Deepak Lalwani's India Report
India removed a cap on foreign investment in single-brand retail investment in January by allowing 100% foreign ownership. Since then Sweden's IKEA and UK's shoe retailer Pavers applied for permission to enter India through a wholly-owned business. Indian media reports that US accessories manufacturer Fossil Inc is to enter the Indian market through a 100% owned company. The firm already has a distribution agreement to sell leather goods, jewellery, watches and handbags in India. Last month51% foreign ownership in multi-brand retail was allowed. The momentum to enter India's $ 450bn retail market will increase.

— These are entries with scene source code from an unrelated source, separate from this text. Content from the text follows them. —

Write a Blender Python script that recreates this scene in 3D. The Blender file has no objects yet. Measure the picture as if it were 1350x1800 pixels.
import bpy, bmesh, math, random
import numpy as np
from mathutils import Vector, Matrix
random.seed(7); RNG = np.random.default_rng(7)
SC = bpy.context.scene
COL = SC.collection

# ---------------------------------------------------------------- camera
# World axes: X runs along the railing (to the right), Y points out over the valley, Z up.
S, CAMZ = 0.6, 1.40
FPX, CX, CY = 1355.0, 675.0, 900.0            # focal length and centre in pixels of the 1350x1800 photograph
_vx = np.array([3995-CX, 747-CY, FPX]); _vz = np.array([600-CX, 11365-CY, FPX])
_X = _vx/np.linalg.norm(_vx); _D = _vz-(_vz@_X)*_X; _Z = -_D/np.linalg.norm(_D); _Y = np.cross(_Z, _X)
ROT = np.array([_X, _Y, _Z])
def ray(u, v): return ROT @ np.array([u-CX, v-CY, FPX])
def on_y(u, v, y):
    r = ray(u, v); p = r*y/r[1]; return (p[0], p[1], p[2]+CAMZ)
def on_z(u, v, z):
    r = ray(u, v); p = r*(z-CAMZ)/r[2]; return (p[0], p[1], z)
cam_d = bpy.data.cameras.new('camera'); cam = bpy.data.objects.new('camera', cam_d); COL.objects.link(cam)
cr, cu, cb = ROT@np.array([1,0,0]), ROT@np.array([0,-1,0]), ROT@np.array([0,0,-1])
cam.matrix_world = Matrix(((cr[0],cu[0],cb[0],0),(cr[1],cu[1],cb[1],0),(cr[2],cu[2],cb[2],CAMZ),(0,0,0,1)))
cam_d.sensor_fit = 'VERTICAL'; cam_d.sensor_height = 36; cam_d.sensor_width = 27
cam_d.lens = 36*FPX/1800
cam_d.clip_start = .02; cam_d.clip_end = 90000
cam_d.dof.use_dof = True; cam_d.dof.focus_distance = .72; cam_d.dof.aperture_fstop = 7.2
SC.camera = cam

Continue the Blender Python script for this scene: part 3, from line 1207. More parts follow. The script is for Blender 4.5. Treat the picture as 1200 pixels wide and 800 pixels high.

Finance Minister Mr Chidambaram hopes that a proposal will be cleared soon by the cabinet to reduce the bureaucracy and regulatory hurdles that delay the start of badly needed infrastructure projects. A National Investment Board (NIB) headed by PM Dr Singh is planned. It is seen as the boldest attempt yet to clear infrastructure bottlenecks that have held back economic growth. Poor infrastructure, according to Government estimates, shaves 1-2% from economic growth. Government officials say such delays have held up projects worth about $40bn in the power, roads, coal and mining sectors alone. It is estimated that to start an infrastructure project an average of 56 permissions from different federal, state and local agencies is required. This can easily take 24 months. And, often much longer. India's investment rate has fallen to 32% from 38% in 2007-08 (before the global financial crisis). Hence, foreign and domestic private capital is badly needed. But, with a maze of regulatory hurdles and inordinate bureaucratic delays foreign investors are not rushing in to invest in India's infrastructure. Unless there are "bankable" projects - ie all clearances in place. The NIB will not be a magic wand to sort out all delays as it deals with clearances at Central Government level. State Governments often create long delays as they pander to local vested interests. But, an excellent start compared to existing conditions.
David Fuller's view It is all very exciting if you are interested
in India. The country's undoubtedly capable but previously tired looking and
stumbling leaders, Prime Minister Manmohan and to be fair, newly appointed Finance
Minister P Chidambaram have morphed into the Usain Bolt and Yohan Blake of economic
governance. In other words, speedy to the point of all conquering but mercifully
without the banal hand gestures.
If and
when the international business and financial community thinks of India - we
either try not to or are obsessed with it - confidence is everything and it
has been running high since June, as you can see from the Sensex (weekly
& daily) and the Bombay Banks
Index (weekly & daily).
The banks usually lead and a consolidation of last month's strong gains is occurring
within a tight range, suggesting that demand is currently matching profit taking
at this level. It would now take a close beneath 12,900 to question current
scope for sideways to higher trading.